El caso Lozoya terminó convertido en una tragicomedia: el testigo estrella que prometía derribar a medio gabinete peñista terminó fotografiado en un restaurante, con un guion de colaboración que se desmoronó y un expediente repleto de promesas incumplidas. El famoso cheque de 2,000 millones de pesos, presentado en Palacio Nacional como “reparación del daño”, resultó más simbólico que real. Y mientras tanto, Rosario Robles vivió en prisión preventiva prolongada, exhibiendo el rostro más duro de la Fiscalía, mientras Lozoya parecía disfrutarse el fuero moral de la cooperación.

Su sello más polémico fue la justicia diferenciada. La exoneración exprés del general Salvador Cienfuegos tensó la relación con Estados Unidos; el intento de procesar a 31 científicos del Conacyt por delincuencia organizada levantó incluso carcajadas en los tribunales; los expedientes contra gobernadores y candidatos en temporada electoral alimentaron la narrativa de que la FGR olía más a estrategia que a proceso penal.

Y después llegó la guerra interna. El pleito con Julio Scherer, la batalla por el control de ciertos expedientes, las acusaciones cruzadas de extorsiones, venganzas y “operaciones sucias” mostraron una Fiscalía atrapada en el mismo laberinto político que juró superar.

Con todo, había una cualidad que incluso sus críticos reconocen: Gertz era persistente. Y conocía el aparato penal como pocos. Tenía método, obsesión por el detalle y una idea fija de orden institucional. No siempre funcionó, no siempre fue justa ni eficiente, pero era innegable que se trataba de un hombre que llevaba décadas pensando —de verdad pensando— en el sistema penal mexicano.

¿Entonces por qué renunció?

Porque la política no solo se derrumba por grandes actos de corrupción o colapsos institucionales. A veces cae por la presión inesperada del lugar menos imaginado. En este caso, una corona.

Todo estalló cuando México celebraba con júbilo el triunfo de Fátima Bosch como Miss Universo. Una mexicana ganando el certamen después de tantos años era un regalo para la narrativa nacional: orgullo, identidad, representación, el país hablando de algo luminoso por primera vez en semanas. Pero justo ahí, en plena celebración, comenzaron a circular los expedientes —sellados y empolvados en la FGR— relacionados con Raúl Rocha, presidente de la franquicia Miss Universo y vinculado en investigaciones mediáticas con presuntos contratos irregulares con Pemex.

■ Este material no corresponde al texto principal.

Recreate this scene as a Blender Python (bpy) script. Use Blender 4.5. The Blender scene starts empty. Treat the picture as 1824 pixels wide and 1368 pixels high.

La pregunta no era si existía una investigación. La pregunta era: ¿por qué se filtró justo ahora?

La respuesta implícita fue unánime: porque la FGR había perdido control interno. Porque intereses cruzados querían lastimar a la 4T. Porque la filtración no solo embarraba a un empresario, sino también a Bosch, la nueva joya mediática del país. Porque el triunfo, tan necesario en una nación saturada de malas noticias, se convirtió en combustible político en cuestión de horas. Porque México estaba celebrando una coronación, y alguien sacó un expediente que olía a guerra interna.

Eso, en Palacio Nacional, fue dinamita.

No se podía permitir que una victoria global, limpia y emocional, se convirtiera en pleito burocrático. Mucho menos cuando la Presidencia buscaba proyectar una nueva etapa institucional y evitar conflictos con la industria cultural y de entretenimiento que ya estaba devolviendo atención internacional al país. Gertz había sobrevivido a todo: a expedientes fallidos, a presiones, a audios filtrados, a críticas internacionales. Pero tocar un símbolo recién coronado fue otra cosa. Transformó un problema jurídico en un problema político. Y en México, los problemas políticos se resuelven de una sola forma: pidiendo renuncias.

El 27 de noviembre de 2025, presentó la suya.

Salió con un extraño nombramiento diplomático y un comunicado sin dramatismos, pero cargado de silencios. Fue la despedida de un fiscal que quiso ser reformador, que terminó siendo símbolo de poder concentrado y que cayó no por un caso penal, sino por una coronación que puso demasiados reflectores sobre sus polémicas.

Y así, la corona de Fátima Bosch terminó abollando algo más que el ego de los críticos: terminó abollando, también, el trono del fiscal más poderoso del México reciente.